• Work to do:
Repeat the listing below word for word, stopping after the line that contains "COL = S.collection".

• Information shown:
* START *

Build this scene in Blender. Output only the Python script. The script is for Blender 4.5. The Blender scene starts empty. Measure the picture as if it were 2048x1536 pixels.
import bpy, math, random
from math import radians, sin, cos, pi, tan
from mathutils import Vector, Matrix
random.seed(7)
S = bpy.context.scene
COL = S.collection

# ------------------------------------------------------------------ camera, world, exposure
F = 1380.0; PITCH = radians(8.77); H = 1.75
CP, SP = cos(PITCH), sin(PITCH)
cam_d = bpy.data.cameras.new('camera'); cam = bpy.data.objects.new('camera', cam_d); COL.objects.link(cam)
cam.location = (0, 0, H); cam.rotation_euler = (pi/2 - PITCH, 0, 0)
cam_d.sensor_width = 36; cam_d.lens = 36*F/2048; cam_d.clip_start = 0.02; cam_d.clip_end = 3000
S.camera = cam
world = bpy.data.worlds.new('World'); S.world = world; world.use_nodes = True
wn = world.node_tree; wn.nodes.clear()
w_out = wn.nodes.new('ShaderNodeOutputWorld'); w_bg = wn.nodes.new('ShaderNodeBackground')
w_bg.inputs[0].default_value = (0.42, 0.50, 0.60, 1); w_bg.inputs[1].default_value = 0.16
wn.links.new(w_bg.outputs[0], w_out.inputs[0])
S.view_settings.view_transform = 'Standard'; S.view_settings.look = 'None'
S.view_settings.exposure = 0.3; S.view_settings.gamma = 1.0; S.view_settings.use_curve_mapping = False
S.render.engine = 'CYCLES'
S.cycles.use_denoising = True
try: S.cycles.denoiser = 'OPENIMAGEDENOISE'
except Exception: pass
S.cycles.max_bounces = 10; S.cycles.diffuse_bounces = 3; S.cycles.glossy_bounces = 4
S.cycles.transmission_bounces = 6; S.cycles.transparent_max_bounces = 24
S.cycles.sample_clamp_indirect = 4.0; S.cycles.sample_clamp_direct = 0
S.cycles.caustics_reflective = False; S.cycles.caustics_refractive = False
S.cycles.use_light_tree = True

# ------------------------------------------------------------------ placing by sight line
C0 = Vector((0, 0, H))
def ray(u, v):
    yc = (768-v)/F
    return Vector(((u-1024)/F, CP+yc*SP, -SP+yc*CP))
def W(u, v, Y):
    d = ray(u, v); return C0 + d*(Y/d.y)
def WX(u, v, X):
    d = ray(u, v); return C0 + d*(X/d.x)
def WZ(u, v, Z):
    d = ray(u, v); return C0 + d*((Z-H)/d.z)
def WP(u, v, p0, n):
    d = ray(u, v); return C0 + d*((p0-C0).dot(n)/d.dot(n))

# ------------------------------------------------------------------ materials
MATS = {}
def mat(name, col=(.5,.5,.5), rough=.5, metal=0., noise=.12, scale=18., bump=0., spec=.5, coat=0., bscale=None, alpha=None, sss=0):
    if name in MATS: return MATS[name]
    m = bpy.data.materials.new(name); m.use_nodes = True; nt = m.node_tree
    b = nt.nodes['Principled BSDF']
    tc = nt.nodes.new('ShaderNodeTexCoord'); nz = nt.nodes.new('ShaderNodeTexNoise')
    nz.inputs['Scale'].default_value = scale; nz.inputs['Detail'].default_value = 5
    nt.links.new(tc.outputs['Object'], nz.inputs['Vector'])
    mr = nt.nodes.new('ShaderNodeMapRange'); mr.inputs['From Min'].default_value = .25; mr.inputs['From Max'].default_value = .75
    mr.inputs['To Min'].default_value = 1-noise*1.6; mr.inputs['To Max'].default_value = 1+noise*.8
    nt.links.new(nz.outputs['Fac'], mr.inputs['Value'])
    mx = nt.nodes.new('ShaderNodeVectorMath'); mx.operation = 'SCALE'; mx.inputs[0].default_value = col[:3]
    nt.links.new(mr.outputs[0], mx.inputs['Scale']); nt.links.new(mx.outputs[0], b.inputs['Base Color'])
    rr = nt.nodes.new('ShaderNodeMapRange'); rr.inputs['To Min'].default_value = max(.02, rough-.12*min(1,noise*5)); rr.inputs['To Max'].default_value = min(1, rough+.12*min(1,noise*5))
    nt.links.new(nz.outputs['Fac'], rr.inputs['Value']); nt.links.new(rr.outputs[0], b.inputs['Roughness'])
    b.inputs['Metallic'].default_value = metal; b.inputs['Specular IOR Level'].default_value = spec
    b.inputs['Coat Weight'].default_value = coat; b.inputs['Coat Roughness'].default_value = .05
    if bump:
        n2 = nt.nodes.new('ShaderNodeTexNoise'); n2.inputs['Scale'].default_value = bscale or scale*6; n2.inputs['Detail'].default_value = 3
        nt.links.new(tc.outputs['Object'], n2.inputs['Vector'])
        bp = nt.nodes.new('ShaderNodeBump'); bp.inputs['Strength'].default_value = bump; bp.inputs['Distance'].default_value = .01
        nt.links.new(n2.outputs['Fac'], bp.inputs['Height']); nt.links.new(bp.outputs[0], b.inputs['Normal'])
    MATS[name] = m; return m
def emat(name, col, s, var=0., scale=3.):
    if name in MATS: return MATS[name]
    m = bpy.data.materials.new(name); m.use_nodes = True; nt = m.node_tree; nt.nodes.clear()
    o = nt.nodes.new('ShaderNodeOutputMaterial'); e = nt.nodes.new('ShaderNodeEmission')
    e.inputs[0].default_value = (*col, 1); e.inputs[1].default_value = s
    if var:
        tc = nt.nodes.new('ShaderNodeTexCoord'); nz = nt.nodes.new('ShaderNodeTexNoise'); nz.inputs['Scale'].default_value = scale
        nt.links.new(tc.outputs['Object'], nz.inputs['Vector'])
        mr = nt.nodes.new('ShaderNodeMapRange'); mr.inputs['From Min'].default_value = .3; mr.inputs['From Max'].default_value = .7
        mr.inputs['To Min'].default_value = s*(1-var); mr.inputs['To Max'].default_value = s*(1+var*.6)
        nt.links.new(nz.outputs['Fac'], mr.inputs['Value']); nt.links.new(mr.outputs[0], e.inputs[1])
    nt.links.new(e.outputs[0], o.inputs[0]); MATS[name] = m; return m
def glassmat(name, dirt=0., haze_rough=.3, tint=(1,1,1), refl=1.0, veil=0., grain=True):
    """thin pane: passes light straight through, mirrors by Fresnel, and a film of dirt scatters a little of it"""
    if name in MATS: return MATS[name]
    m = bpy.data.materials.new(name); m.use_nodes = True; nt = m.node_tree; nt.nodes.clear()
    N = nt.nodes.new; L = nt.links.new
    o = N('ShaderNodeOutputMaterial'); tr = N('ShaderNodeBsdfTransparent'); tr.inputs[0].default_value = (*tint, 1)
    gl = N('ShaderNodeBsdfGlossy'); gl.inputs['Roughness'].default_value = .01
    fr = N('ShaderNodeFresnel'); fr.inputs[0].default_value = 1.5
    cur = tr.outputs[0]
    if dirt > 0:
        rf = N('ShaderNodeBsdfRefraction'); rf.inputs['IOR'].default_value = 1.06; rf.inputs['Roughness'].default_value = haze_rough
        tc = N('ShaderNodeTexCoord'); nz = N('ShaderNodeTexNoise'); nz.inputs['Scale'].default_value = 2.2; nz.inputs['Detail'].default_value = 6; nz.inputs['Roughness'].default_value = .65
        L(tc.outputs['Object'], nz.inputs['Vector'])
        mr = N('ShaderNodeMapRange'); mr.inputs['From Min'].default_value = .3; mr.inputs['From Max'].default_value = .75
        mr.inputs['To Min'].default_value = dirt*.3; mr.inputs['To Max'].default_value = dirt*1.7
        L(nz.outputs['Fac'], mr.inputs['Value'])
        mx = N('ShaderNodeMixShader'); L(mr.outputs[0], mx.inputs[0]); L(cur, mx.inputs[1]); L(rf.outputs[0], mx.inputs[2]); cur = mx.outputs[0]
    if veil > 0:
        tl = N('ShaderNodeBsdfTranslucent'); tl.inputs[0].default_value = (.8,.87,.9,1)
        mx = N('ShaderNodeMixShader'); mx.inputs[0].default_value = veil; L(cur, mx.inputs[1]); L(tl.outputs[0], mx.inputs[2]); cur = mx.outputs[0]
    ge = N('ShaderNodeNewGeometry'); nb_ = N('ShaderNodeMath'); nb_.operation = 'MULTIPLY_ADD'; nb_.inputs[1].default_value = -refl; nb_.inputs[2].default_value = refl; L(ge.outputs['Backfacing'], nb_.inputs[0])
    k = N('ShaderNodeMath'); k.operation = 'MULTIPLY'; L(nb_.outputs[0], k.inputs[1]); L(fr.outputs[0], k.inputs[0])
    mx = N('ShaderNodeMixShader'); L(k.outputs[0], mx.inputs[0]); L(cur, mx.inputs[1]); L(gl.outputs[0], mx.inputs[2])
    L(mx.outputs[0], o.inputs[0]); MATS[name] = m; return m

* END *

• Task answer:
Build this scene in Blender. Output only the Python script. The script is for Blender 4.5. The Blender scene starts empty. Measure the picture as if it were 2048x1536 pixels.
import bpy, math, random
from math import radians, sin, cos, pi, tan
from mathutils import Vector, Matrix
random.seed(7)
S = bpy.context.scene
COL = S.collection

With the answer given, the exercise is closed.